Monday, September 29, 2008

The Hotter the Fire the Cooler He Gets

To profile Henry Paulson (again!) in the midst of the financial crisis NPR brings in heavy hitter, Yuki Noguchi (who according to her bio at the WaPo "is particularly interested in writing about how consumers interact with technology and Internet subcultures -- the weirder the better.")

Parents might want to send the kids out of the room for this one. Noguchi is probably going to give us the dirt on Goldman Sachs with it's long tentacles into more governments than United Fruit Co. Or, perhaps like Nomi Prins in the Nation she's going to remind us of "the fact that Paulson presided over Goldman Sachs during a period when the firm increasingly transformed itself from a classic investment bank relying heavily on profit from stable fees into something resembling a hedge fund, in which record profits were based on trading bets made with borrowed funds." Probably she'll consult economist Joseph Stiglitz who will tell her that "Paulson and others in Wall Street are claiming that the bailout is necessary and that we are in deep trouble.

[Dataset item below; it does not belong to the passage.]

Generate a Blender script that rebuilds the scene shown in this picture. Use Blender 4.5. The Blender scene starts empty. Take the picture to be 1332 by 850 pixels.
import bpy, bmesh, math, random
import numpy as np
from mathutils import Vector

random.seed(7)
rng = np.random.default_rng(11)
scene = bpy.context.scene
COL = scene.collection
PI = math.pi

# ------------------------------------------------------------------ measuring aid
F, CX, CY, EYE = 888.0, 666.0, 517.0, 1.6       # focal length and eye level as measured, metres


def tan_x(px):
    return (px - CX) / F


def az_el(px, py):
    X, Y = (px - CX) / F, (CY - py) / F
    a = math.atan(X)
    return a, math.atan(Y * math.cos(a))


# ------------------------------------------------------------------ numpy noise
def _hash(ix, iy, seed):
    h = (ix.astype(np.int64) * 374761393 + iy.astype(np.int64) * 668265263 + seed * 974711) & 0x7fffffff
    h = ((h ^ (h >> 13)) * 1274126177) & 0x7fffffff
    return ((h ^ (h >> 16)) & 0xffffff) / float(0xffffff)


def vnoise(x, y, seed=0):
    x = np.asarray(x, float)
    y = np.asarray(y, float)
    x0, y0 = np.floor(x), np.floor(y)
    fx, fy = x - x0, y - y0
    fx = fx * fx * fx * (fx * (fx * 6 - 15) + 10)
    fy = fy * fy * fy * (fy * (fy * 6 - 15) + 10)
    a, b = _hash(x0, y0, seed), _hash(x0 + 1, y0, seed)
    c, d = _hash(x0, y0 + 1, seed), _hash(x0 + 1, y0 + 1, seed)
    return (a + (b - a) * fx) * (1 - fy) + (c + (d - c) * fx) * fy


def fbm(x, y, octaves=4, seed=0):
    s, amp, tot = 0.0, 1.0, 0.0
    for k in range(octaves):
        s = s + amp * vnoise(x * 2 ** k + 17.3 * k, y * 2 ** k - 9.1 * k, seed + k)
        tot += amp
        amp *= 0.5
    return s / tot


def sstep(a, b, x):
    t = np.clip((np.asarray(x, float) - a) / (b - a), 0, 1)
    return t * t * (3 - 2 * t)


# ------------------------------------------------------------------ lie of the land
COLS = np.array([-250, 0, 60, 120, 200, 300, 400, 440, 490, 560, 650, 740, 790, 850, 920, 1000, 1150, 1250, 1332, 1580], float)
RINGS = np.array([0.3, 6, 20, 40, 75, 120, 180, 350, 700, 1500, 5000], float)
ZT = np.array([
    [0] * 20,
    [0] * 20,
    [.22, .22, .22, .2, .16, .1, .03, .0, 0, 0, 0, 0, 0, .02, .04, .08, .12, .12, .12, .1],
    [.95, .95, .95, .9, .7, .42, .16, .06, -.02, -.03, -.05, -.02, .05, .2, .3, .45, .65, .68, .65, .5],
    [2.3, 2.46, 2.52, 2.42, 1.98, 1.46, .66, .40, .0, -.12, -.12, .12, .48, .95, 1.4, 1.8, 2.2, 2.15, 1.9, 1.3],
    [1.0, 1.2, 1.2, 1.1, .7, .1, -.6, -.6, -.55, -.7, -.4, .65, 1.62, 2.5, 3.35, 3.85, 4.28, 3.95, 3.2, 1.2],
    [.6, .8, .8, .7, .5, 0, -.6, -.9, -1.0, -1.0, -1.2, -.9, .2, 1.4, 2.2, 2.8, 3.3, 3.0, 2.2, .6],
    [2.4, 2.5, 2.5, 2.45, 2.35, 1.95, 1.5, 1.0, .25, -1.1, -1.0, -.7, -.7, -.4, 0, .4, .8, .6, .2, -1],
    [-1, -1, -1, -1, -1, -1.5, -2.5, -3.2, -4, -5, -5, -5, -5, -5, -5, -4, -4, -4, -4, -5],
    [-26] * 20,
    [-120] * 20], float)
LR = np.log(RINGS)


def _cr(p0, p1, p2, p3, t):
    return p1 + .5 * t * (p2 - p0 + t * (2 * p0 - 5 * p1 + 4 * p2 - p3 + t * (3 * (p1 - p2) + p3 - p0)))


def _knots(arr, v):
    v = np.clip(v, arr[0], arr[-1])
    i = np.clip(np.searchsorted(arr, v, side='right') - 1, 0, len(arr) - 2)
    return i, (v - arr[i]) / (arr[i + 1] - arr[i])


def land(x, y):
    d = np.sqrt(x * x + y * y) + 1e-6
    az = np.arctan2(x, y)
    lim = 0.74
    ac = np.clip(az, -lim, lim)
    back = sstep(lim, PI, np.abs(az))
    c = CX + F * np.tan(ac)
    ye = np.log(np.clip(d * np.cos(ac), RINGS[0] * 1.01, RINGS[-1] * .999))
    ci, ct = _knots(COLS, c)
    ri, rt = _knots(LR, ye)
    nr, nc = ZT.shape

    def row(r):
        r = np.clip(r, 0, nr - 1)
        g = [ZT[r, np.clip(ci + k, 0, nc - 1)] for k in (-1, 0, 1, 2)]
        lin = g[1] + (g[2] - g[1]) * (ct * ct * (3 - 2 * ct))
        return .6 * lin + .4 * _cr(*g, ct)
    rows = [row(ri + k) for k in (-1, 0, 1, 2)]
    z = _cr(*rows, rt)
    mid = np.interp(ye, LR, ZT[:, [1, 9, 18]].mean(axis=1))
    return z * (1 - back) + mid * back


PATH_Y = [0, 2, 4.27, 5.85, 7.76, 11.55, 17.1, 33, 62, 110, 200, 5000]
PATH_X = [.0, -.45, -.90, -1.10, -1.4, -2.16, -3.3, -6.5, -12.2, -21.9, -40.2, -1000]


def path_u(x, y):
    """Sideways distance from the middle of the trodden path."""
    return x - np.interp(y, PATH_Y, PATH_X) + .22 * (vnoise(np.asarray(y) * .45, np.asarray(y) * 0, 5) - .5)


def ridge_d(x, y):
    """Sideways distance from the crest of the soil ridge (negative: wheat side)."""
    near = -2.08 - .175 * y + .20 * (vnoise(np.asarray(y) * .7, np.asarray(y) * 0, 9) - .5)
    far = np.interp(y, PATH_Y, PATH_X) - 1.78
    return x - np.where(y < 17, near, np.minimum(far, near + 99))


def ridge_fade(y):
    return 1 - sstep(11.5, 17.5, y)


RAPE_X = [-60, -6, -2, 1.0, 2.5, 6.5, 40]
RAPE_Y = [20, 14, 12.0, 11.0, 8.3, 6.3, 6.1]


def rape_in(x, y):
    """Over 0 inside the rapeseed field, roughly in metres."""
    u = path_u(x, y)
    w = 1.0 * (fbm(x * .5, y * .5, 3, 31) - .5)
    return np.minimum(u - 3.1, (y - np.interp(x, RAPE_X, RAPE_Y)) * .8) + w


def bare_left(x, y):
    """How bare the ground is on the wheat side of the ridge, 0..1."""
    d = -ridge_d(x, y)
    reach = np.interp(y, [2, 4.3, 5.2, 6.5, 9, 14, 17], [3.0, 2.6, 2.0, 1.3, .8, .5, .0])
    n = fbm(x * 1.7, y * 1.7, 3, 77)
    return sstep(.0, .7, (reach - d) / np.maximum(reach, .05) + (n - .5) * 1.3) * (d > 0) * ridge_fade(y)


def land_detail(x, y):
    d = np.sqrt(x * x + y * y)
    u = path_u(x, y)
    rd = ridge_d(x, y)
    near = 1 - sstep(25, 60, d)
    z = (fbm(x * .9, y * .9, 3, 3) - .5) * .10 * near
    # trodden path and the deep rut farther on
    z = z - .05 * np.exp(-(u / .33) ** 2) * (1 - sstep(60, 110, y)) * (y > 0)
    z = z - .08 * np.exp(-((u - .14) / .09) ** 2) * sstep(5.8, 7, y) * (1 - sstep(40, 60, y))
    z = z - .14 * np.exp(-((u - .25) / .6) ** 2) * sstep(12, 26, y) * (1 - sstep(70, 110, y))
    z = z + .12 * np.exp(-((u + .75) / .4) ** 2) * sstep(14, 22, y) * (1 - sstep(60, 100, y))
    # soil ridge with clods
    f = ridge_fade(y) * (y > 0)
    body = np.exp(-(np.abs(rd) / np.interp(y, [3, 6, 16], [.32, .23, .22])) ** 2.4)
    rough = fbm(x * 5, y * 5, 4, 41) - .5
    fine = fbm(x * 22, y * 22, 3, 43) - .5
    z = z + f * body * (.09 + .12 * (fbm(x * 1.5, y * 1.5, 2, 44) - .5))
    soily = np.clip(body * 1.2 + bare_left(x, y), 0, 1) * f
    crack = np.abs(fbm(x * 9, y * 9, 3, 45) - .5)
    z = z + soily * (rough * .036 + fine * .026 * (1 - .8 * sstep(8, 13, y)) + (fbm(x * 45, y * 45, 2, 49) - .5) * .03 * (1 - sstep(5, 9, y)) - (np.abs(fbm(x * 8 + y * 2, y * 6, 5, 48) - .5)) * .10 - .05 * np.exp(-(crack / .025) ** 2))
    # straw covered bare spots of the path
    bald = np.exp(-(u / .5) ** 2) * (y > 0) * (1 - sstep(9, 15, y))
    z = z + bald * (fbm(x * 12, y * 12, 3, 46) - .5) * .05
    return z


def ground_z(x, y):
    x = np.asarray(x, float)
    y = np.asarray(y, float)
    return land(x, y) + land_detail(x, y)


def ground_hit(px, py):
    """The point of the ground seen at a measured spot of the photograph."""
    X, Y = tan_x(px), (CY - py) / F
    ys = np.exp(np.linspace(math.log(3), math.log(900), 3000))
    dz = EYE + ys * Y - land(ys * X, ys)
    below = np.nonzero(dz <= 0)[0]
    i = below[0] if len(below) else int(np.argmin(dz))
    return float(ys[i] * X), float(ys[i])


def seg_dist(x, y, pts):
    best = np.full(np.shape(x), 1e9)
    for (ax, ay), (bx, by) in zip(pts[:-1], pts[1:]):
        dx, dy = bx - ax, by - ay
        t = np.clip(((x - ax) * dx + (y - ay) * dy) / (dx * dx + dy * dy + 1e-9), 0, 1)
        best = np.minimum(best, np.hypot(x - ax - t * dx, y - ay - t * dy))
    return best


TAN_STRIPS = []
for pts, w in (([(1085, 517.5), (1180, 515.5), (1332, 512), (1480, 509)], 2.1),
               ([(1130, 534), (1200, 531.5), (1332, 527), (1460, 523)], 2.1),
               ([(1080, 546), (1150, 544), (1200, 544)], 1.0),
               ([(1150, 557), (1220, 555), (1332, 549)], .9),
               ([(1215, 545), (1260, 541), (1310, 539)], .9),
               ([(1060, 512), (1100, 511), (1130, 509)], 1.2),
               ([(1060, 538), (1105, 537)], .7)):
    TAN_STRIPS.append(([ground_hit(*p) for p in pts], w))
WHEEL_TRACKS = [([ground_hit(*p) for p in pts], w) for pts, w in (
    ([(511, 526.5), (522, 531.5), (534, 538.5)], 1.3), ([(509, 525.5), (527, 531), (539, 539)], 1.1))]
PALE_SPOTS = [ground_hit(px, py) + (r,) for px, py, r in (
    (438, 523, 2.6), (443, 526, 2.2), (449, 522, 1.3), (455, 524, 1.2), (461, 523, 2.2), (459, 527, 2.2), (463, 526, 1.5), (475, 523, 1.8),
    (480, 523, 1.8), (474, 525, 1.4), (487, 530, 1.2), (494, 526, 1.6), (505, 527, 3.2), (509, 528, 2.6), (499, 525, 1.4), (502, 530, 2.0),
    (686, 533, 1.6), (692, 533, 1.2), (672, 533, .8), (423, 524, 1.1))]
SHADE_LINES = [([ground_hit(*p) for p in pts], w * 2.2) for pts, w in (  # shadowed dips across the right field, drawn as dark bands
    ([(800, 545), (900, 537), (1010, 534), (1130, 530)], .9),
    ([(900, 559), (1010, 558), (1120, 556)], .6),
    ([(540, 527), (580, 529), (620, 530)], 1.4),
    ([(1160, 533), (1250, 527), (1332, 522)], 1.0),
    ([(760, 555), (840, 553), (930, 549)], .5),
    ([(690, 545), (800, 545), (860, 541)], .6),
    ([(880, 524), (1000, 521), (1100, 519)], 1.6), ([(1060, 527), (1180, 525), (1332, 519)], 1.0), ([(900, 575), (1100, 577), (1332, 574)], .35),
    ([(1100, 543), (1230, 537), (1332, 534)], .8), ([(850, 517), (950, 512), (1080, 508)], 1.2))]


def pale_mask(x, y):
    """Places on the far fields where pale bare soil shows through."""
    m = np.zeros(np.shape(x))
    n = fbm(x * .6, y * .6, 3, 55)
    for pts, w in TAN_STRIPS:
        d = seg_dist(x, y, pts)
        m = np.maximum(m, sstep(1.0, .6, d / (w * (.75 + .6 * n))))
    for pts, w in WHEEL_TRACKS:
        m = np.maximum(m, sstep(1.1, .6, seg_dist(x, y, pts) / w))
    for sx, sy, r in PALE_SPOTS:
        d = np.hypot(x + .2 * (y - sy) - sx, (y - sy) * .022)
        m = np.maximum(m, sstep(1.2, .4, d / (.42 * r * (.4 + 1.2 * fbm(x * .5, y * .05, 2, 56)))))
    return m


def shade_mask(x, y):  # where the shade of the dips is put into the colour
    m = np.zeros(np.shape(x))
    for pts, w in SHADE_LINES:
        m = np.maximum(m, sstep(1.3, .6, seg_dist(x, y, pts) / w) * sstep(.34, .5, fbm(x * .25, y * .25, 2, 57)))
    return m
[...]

Not long ago, they were telling us that we had turned a corner." Or maybe...

...she'll just produce some vacuous, uninformative, weirder the better NPR homage to Paulson, using lines like
  • "Garten, a professor at Yale, is no slouch, but he says, Paulson keeps him on his toes."
  • "...he [James Gorder] says Paulson appears to have lost none of the endurance and vigor that made him stand out within an office full of overachievers."
  • "Garten says Paulson's actually better under fire."
  • "...so with the economy on the line, for Henry Paulson, the game is very much on."
It's journalism without mercy - and the direct quotes of "no slouch" Garten (a professor at Yale!) that she includes; they are hardcore:
  • "one of the most intense people I have ever met....so alert it makes you feel lazy."
  • "....and he came on like a raging bull, and I tell you I couldn't- I simply win a point"
and, of course,
  • "The hotter the fire the cooler he gets."

7 comments:

Anonymous said...

It's pledge drive time. NPR can't afford to panic its contributor base. No, everything has to be in good hands. If NPR News is valuable to you, then call today and make a pledge.

Unknown said...

Anonymous, that's hilarious!

Did anyone catch Inskeep's war-mongering on ME today? From memory, it went something like this:

"UN monitors are going to Georgia today to monitor the Russian pull-out from non-disputed areas of Georgia. But Russia says its not pulling out [then, in a much quieter voice, he adds] of the disputed areas."

What a creep.

Anonymous said...

If NPR News is valuable to you, then call today and make a pledge."

You mean like this?

"I pledge allegiance to George Bush..."

I'll pick up the phone and get right on it.

Anonymous said...

Perhaps Noguchi is trying to impress Palin. I hear the latter was also a "journalism" major in beauty school...I mean college.

This stuff DOES just get weirder all the time.

Anonymous said...

By the way, as an addendum to the last post.

At just which college Palin learned journalism [sic] is not entirely clear.

Palin went to so many of them -- 5 (in 6 years)

macon d said...

> Palin went to so many of them -- 5 (in 6 years)

Yes, she was a peripatetic campus-hopper, but she did manage to develop the valuable skill of keeping an eye on Russia from her back porch. And that other skill of getting into a plane, from which she uses sprinting wolves as target practice, getting prepared for that inevitable day when those Russkie terrorists will start creeping across the tundra.

Anonymous said...

The sneakiest kind of Russkie terrorists: the ones in polar bear suits.

One more good reason to let the polar bears go extinct: won't have to worry any more about Trojan polar bears.